◆ Material provided ◆
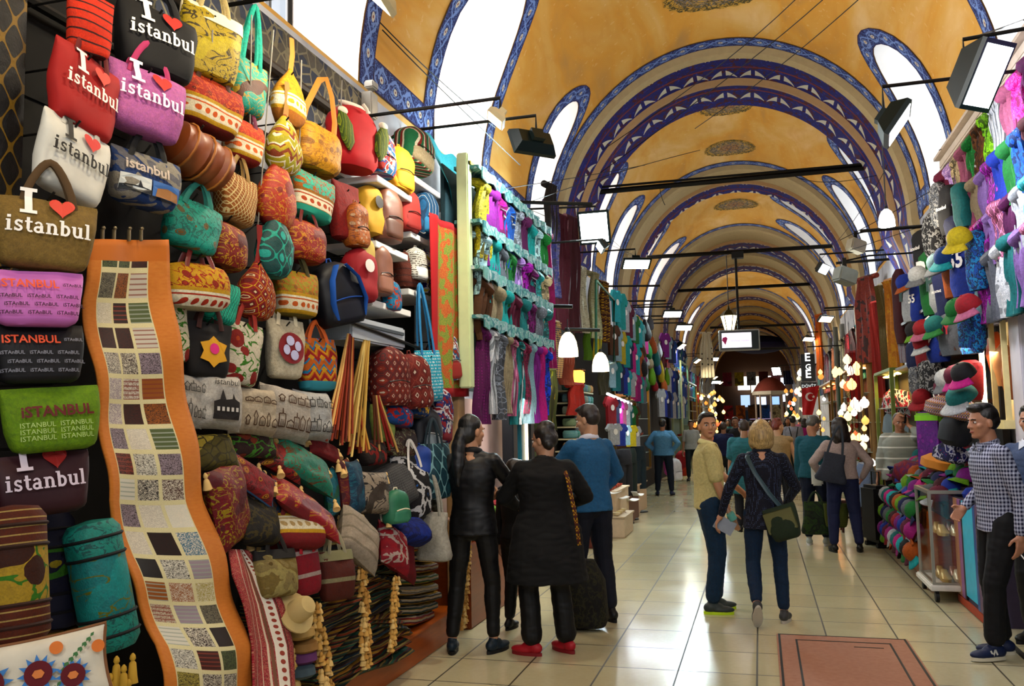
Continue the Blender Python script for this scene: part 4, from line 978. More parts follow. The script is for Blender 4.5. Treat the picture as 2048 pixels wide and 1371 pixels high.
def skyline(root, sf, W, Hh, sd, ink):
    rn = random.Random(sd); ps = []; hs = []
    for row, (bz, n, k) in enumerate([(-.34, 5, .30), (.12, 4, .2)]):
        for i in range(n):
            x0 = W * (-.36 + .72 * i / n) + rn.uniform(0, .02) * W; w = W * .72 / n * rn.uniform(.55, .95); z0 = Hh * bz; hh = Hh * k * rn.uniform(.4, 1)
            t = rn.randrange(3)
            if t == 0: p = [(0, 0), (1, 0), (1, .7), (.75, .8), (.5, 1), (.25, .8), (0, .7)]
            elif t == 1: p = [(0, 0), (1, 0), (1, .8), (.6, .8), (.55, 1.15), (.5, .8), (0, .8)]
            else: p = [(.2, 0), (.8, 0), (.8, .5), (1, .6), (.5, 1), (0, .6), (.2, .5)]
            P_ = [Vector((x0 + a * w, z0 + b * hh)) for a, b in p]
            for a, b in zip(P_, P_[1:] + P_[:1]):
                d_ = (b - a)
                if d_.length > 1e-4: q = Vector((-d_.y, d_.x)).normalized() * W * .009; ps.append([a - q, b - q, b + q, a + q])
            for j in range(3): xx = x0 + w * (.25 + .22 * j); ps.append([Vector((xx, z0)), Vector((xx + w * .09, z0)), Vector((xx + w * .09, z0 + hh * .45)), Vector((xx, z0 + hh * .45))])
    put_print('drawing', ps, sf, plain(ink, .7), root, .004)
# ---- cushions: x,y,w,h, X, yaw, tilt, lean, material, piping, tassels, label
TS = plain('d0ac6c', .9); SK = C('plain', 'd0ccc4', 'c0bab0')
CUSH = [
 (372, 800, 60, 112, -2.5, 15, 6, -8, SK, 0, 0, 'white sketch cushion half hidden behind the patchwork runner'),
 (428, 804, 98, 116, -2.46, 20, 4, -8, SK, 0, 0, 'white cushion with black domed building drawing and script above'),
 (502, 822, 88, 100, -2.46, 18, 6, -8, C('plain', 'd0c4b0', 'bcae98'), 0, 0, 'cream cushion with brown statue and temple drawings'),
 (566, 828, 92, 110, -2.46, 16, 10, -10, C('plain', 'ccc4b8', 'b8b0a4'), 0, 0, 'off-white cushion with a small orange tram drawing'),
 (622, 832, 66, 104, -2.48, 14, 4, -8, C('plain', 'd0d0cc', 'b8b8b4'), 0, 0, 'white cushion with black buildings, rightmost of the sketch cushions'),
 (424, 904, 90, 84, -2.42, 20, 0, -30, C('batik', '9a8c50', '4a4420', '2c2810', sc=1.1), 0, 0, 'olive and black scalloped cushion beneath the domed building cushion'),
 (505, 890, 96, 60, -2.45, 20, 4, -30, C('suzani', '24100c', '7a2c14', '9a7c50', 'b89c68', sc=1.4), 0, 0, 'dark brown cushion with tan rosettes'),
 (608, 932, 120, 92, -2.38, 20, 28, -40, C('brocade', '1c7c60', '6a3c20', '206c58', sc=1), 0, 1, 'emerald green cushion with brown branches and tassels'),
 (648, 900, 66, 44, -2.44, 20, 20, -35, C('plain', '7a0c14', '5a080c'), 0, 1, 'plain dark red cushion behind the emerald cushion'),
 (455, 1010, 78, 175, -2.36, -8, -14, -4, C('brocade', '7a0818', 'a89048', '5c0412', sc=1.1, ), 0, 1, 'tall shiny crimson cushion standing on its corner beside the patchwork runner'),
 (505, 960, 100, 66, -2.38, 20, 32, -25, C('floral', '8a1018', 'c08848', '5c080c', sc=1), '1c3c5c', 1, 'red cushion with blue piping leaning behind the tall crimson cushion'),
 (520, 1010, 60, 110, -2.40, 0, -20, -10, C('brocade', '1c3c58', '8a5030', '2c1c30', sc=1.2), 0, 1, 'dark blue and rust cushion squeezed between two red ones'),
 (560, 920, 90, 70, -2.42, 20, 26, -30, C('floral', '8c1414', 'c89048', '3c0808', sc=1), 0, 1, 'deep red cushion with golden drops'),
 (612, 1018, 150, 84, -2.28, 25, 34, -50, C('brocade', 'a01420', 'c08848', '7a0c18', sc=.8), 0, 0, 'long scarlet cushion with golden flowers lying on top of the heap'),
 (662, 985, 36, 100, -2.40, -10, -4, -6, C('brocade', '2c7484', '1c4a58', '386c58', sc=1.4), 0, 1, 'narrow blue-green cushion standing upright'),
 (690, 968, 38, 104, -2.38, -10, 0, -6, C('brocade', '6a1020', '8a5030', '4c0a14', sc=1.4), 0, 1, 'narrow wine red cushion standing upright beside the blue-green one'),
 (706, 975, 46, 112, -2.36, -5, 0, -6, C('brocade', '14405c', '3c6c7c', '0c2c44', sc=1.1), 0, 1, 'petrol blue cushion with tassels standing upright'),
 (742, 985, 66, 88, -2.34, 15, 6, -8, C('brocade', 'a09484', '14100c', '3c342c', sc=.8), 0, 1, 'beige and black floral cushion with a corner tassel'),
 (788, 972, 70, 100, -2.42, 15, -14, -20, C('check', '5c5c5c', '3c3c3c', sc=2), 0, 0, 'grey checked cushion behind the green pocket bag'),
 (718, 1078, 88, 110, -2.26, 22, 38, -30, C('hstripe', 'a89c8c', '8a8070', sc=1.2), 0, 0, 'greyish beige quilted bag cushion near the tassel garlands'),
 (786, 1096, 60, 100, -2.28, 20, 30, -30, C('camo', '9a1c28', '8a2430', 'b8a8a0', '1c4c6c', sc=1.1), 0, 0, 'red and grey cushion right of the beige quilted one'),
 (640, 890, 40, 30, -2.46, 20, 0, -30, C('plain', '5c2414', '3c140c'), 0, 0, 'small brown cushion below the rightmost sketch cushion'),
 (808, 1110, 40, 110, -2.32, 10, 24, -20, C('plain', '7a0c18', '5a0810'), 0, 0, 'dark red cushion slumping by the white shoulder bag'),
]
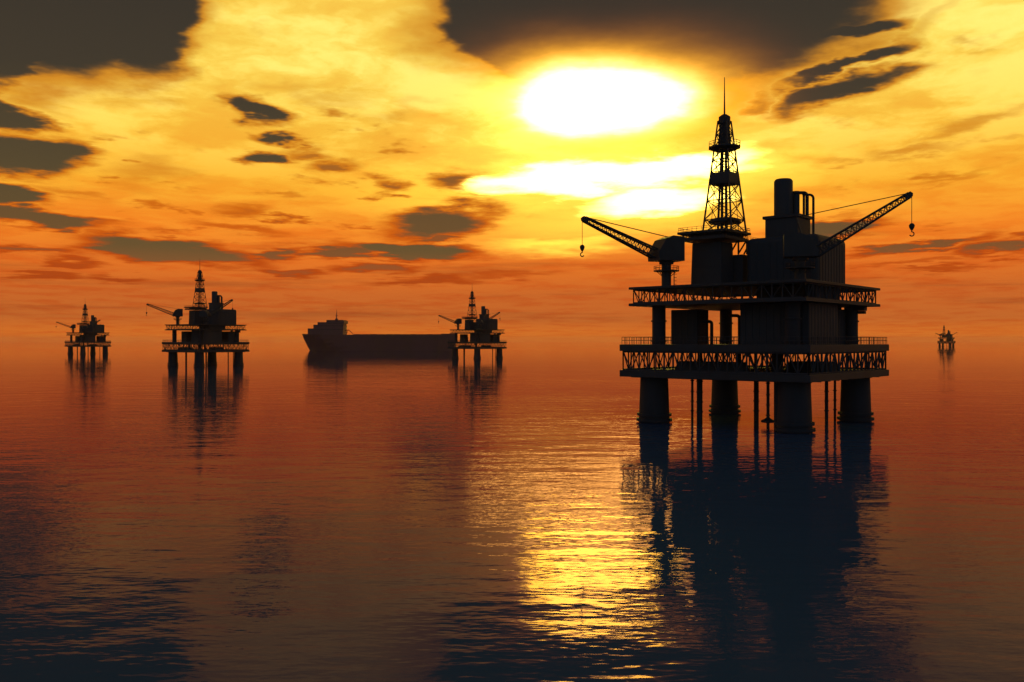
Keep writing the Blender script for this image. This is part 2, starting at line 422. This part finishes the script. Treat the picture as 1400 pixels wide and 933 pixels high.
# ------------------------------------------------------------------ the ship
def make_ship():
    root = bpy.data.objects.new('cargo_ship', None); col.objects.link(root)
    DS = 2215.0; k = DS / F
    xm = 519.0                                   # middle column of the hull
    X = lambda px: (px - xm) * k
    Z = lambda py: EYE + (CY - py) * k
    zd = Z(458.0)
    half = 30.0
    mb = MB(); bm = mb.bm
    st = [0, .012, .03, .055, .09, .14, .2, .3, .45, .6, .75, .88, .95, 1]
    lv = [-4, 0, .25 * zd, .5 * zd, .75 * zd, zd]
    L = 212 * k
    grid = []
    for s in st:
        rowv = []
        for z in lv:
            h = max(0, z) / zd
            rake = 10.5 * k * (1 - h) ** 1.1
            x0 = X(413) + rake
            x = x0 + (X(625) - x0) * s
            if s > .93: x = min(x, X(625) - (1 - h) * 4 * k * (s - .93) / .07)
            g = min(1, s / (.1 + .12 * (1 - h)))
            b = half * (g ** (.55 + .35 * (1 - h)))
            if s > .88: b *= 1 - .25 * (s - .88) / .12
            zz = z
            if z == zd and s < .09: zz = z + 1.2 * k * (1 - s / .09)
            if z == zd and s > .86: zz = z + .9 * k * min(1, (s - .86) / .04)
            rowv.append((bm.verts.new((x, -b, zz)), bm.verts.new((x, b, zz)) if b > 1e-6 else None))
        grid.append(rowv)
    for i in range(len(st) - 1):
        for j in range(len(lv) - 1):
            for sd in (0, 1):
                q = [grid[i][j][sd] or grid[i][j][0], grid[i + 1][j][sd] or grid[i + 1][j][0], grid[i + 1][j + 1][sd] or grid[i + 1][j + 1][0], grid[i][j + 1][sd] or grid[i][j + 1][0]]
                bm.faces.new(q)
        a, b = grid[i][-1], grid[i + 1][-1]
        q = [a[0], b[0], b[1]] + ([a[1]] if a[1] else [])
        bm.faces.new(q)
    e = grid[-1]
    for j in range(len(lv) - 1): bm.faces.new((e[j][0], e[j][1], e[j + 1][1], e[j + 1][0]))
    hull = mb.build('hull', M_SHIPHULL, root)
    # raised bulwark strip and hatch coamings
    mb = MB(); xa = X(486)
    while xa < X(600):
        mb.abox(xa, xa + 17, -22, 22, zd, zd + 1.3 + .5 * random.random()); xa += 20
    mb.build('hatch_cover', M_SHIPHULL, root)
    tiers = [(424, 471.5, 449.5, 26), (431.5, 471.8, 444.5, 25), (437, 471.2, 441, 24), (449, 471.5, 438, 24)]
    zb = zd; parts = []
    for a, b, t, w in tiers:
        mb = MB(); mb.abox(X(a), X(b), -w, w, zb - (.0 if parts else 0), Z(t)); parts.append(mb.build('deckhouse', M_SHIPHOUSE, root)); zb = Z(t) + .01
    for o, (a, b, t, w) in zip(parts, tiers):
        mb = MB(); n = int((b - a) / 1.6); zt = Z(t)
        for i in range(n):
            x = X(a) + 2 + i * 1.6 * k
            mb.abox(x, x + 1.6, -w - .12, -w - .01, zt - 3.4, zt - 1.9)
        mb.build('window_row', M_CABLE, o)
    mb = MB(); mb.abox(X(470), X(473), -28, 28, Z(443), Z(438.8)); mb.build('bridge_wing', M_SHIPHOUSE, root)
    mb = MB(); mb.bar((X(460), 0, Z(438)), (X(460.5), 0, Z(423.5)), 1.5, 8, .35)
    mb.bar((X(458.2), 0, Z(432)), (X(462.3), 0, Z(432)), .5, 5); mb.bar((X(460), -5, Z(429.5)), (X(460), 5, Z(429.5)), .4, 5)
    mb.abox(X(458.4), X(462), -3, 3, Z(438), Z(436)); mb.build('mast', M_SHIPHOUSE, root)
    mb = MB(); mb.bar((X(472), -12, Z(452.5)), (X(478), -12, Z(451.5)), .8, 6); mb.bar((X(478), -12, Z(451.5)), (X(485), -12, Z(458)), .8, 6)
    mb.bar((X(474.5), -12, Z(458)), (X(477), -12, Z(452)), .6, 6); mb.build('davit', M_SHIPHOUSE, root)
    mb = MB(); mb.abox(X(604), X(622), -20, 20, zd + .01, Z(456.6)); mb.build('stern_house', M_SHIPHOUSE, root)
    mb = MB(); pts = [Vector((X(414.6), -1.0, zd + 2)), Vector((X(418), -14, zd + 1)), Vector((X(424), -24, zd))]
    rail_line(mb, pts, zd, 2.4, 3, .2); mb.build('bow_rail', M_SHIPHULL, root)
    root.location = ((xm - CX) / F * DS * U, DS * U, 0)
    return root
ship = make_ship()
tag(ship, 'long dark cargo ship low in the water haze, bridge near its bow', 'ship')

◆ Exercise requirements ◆
Go through the material above and count the lines that include "Blender". Give the number alone.

◆ Expected answer ◆
2